El problema es que esos “extraños” son siempre los privados. Porque el mercado es un ordenador social natural al que se le ha encajado ese otro, el Leviathan, que pretende devorarlo todo. El mercado ordena socialmente en la medida que resuelve necesidades de la gente, nada más y nada menos que empleo, creación de propiedad, suministro de bienes y servicios, y posibilidades de desarrollar proyectos de vida. El mercado es útil porque soluciona. Pero para hacerlo bien debe fluir información transparente sobre los precios. Porque el mercado solo es posible mediante el cálculo económico que los empresarios hacen cuando tienen información sobre compras y ventas. Es en ese sentido que los consumidores son los verdaderos soberanos del mercado y que los empresarios pueden justificar diariamente su función social. Eso es imposible en los socialismos. En una situación donde la hiperinflación y las distorsiones que provocan los controles no permiten el cálculo económico, es imposible que haya comercio.

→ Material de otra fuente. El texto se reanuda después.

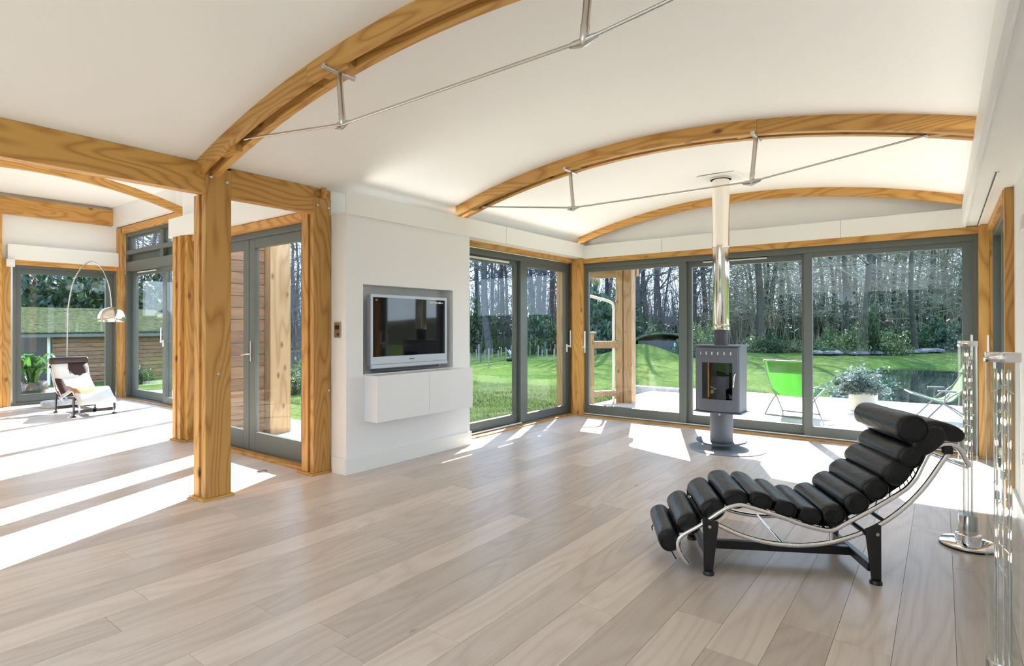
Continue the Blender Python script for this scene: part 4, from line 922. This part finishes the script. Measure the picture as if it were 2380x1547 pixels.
# taller single trees that can be told apart
for px, D, i, s, lab, ol in [(1140, 44, 1, 1.15, 'dark forked tree standing clear behind the stakes, left pane of the left doors', False), (1245, 45, 3, 1.1, 'dark thick-limbed tree behind the round evergreen, right pane of the left doors', False),
        (1486, 42, 0, 1.0, 'slim dark trunk just right of the deck post', False), (1505, 46, 3, 1.0, 'second dark trunk right of the deck post, leaning branches', False), (1760, 37, 1, .95, 'olive-barked tree right of the flue', True),
        (1962, 36, 0, .95, 'straight dark trunk behind the planter shrub', True), (2015, 34, 3, .9, 'ivy-footed forked trunk behind the pond, middle of the right pane', True), (2130, 38, 5, 1.0, 'leaning trunk beyond the far end of the pond', True)]:
    p = at(px, D); put_tree(i, p.x, p.y, s, rt.uniform(0, 6.28), lab, None, ol)
p = at(1117, 31); put_tree(6, p.x, p.y, .26, 1.0, 'young bare sapling among the stakes on the lawn', None, False)
# twiggy haze of thin stems and brush filling the wood (nobody could count it)
q = random.Random(77)
for k_, (mt_, a0, a1, lab) in enumerate(((TWIG, -80, 1640, 'thin grey stems and brush filling the left-hand wood'), (TWIGO, 1640, 2560, 'thin olive stems and brush filling the right-hand wood'))):
    vs = []; fs = []
    for i in range(int((a1 - a0) * 9)):
        px = q.uniform(a0, a1)
        if 450 < px < 530 or 730 < px < 1050: continue
        D = q.uniform(47, 84); p = at(px, D); z = hgt(p.x, p.y); h_ = q.uniform(1.0, 7.5) * q.uniform(.3, 1); wd = q.uniform(.012, .045); lx, ly = q.gauss(0, .14) * h_, q.gauss(0, .14) * h_
        b = q.uniform(0, 1) ** 2 * 4 if q.random() < .5 else 0; k = len(vs); a = q.uniform(0, 3.14); c_, s_ = math.cos(a) * wd, math.sin(a) * wd
        vs += [(p.x - c_, p.y - s_, z + b), (p.x + c_, p.y + s_, z + b), (p.x + lx + c_ * .3, p.y + ly + s_ * .3, z + b + h_), (p.x + lx * 1.02, p.y + ly * 1.02, z + b + h_)]
        fs.append((k, k + 1, k + 2, k + 3))
    for i in range(int((a1 - a0) * (10 if k_ == 0 else 34))):
        px = q.uniform(a0, a1)
        if 450 < px < 530 or 730 < px < 1050: continue
        D = q.uniform(40 if k_ else 46, 66); p = at(px, D); z = hgt(p.x, p.y) + q.uniform(2.2, 13); L = q.uniform(.4, 1.9); wd = q.uniform(.004, .011)
        d_ = Vector((q.gauss(0, 1), q.gauss(0, 1), q.gauss(.4, .8))).normalized() * L; k = len(vs); sdv = d_.orthogonal().normalized() * wd
        vs += [(p.x - sdv.x, p.y - sdv.y, z - sdv.z), (p.x + sdv.x, p.y + sdv.y, z + sdv.z), (p.x + d_.x * .6 + sdv.x, p.y + d_.y * .6 + sdv.y, z + d_.z * .6 + .05), (p.x + d_.x, p.y + d_.y, z + d_.z)]
        fs += [(k, k + 1, k + 2), (k + 1, k + 3, k + 2)]
    tag(MB().add(vs, fs).build('brushwood', mt_), lab, 'brushwood', kind='stuff')
# evergreen shrubs
shp = []
for sdx, n_, size, mt in ((1, 4200, .16, LEAF), (2, 4200, .14, IVY), (3, 3200, .15, LEAFY), (4, 3600, .13, BLUELEAF)):
    q = random.Random(sdx); shp.append(leaves(n_, blob(1, 1, 1, .5, sdx, .4), size, q, up=.5).mesh('foliage', mt))
stem = MB().tube([(0, 0, -.3), (.05, 0, .3), (0, .05, .8)], [.06, .05, .02], 7).tube([(0, 0, 0), (.3, .1, .6)], [.04, .01], 6).tube([(0, 0, 0), (-.25, -.2, .6)], [.04, .01], 6).mesh('stems', BARK)
def shrub(k, px, D, rx, rz_, label, group=None):
    p = at(px, D); r = empty('shrub', (p.x, p.y, hgt(p.x, p.y) - .1), rt.uniform(0, 6), label, 'shrub', group); r.scale = (rx, rx, rz_)
    for nm, me in (('foliage', shp[k]), ('stems', stem)): o = bpy.data.objects.new(nm, me); col.objects.link(o); o.parent = r
for a in [(0, 1252, 43, 1.7, 3.0, 'tall glossy evergreen bush behind the stakes, right pane of the left doors'), (0, 1290, 44, 1.9, 2.4, 'dark rounded evergreen next to the deck-corner post, behind the lawn'),
          (1, 1098, 46, 2.2, 3.4, 'dark evergreen mass at the left edge of the left sliding doors'), (0, 1395, 40, 2.4, 4.6, 'large dark rhododendron behind the timber balustrade'), (0, 1440, 42, 2.2, 3.2, 'dark evergreen behind the deck post'),
          (1, 1500, 44, 1.3, 2.6, 'narrow dark ivy thicket right of the deck post'), (2, 1617, 34, .9, 1.5, 'pale-leaved bush left of the stove flue'), (2, 1640, 38, 1.0, 1.6, 'light green bush right behind the stove top'), (0, 1590, 30, .8, .9, 'round dark bush behind the glazing mullion left of the stove'),
          (2, 1752, 36, .9, 1.0, 'bright bush right of the stove beyond the lawn'), (1, 1792, 35.5, .9, 1.05, 'dark green clump behind the left deck chair'), (2, 1835, 36, .8, .8, 'light leafy clump behind the left deck chair backrest'),
          (2, 1905, 36, 1.0, .7, 'low pale bush beyond the lawn, left side of the right pane'), (2, 1985, 33.5, .9, 1.5, 'yellow-green bush beside the straight trunk'), (1, 2025, 33, .5, 2.6, 'ivy climbing the forked trunk behind the pond'), (2, 2065, 33, 1.0, 1.3, 'pale green bush on the far pond bank'),
          (2, 1930, 38, .8, 1.4, 'thin pale shrub under the trees left of the straight trunk'), (1, 2110, 40, 1.5, 1.4, 'dim shrub beyond the pond'), (0, 2180, 42, 1.8, 2.0, 'dark thicket behind the far end of the pond'),
          (3, 1990, 16.5, .9, .75, 'blue-green ground shrub on the near pond bank behind the planter'), (0, 2020, 19, .9, .7, 'dark green shrub trailing into the pond'), (1, 205, 44, 4.5, 5.5, 'broad evergreen behind the sedum roof'), (0, 90, 42, 4.5, 6, 'dark tall evergreen at the left side of the end window'),
          (1, 350, 46, 4, 5, 'evergreen bank behind the left sliding doors of the left room'), (2, 686, 14.5, .8, .75, 'clipped green bush at the far side of the porch path'), (1, 330, 20.3, .4, .6, 'small bush at the foot of the outbuilding corner')]: shrub(*a)
for i in range(9):
    x = -22 + i * 5.2; r = empty('shrub', (x, -19 - (i % 3) * 4, -.4), i, 'tall evergreen behind the house, seen only mirrored in the panes', 'shrub', 'evergreens behind the house'); r.scale = (3.2, 3.2, 3.4 + (i * 7 % 5) * .5)
    for nm, me in (('foliage', shp[1]), ('stems', stem)): o = bpy.data.objects.new(nm, me); col.objects.link(o); o.parent = r
# undergrowth filling between the trunks
for i in range(34):
    q = -40 + i * 77 + rt.uniform(-20, 20)
    if 450 < q < 530 or 720 < q < 1060: continue
    shrub(rt.choice((0, 1, 1)), q, rt.uniform(50, 64), rt.uniform(1.8, 3.2), rt.uniform(1.2, 2.6), 'low undergrowth bush between the trunks of the wood', 'undergrowth in the wood')
# grass blades on the rough banks close to the house
def blades(n, x0, x1, y0, y1, hh, seed, cond=lambda x, y: True):
    q = random.Random(seed); vs = []; fs = []
    for i in range(n):
        x, y = q.uniform(x0, x1), q.uniform(y0, y1)
        if not cond(x, y): continue
        z = hgt(x, y); a = q.uniform(0, 6.28); h_ = hh * q.uniform(.4, 1.2) * (1 + .8 * noise.noise(Vector((x * 1.5, y * 1.5, 3)))); k = len(vs); c, s = math.cos(a) * .012, math.sin(a) * .012; bx, by = q.gauss(0, .5) * h_, q.gauss(0, .5) * h_
        vs += [(x - c, y - s, z - .01), (x + c, y + s, z - .01), (x + bx, y + by, z + h_)]; fs.append((k, k + 1, k + 2))
    return MB().add(vs, fs)
tag(blades(60000, -11.5, -5.1, 7.0, 13, .07, 1).build('rough_grass', GRASSB), 'rough grass on the bank outside the left sliding doors', 'grass', kind='stuff')
tag(blades(30000, -5.6, 4.2, 12.9, 15.5, .08, 2, lambda x, y: x < -1.8 or x > 3).build('rough_grass', GRASSB), 'grass fringe along the outer edge of the deck', 'grass', kind='stuff')
tag(blades(20000, 1.5, 5, 13.0, 19, .12, 4, lambda x, y: x > 2.6).build('rough_grass', GRASSB), 'longer grass on the bank right of the pond', 'grass', kind='stuff')
print('TREES', cnt, 'planks', k)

En una consulta que hice entre los seguidores de mi cuenta de Twitter (@vjmc), ante la pregunta sobre las razones de la devastación del comercio, las respuestas se distribuyeron de la siguiente manera: El 51% de los respondientes dijeron que se debía a los controles socialistas; el 19% a la corrupción cambiaria; otro 19% al colapso monetario; y un 11% a la violación de la propiedad. Pero en muchas de las respuestas incorporaron un comentario adicional: se debe a todas las anteriores. Y efectivamente así es. Los casi 2000 participantes tuvieron clara la idea de que esa obsesión socialista de regularlo todo es la representación de una trama en donde casi cualquier medida puede tomarse para invalidar la propiedad, negar la autonomía empresarial, cancelar el libre mercado, y colocar a los empresarios en el dilema de transformarse en agentes de la arbitrariedad estatal, o desaparecer súbitamente. Si a esto le sumamos la imposibilidad de hacer comercio sin moneda en efectivo y sin que esa moneda preserve su valor, entonces la inviabilidad es mucho más precisa. Es obvio que no se puede comerciar lo que no se tiene. Y allí, el control cambiario, ineficaz y excluyente, ha hecho el resto, porque lo que no te impide el funcionario, te lo hace imposible el cerco de divisas.
Entonces, volvamos al principio. Vivimos época de colapso empresarial. Las tendencias son negativas. No hay ninguna posibilidad de pretender emprendimientos, innovación, mejoras o forma de preservar el escaso parque empresarial que todavía tenemos, si no cambian todas las condiciones económicas, y si no se mejora la seguridad jurídica y ciudadana. Es decir, si no cambia el régimen. No decirlo es comenzar a ser corresponsables de esta tragedia, porque creer que podemos surfear esta situación sin oponernos a ella, es jugar a la triste condición de tontos útiles.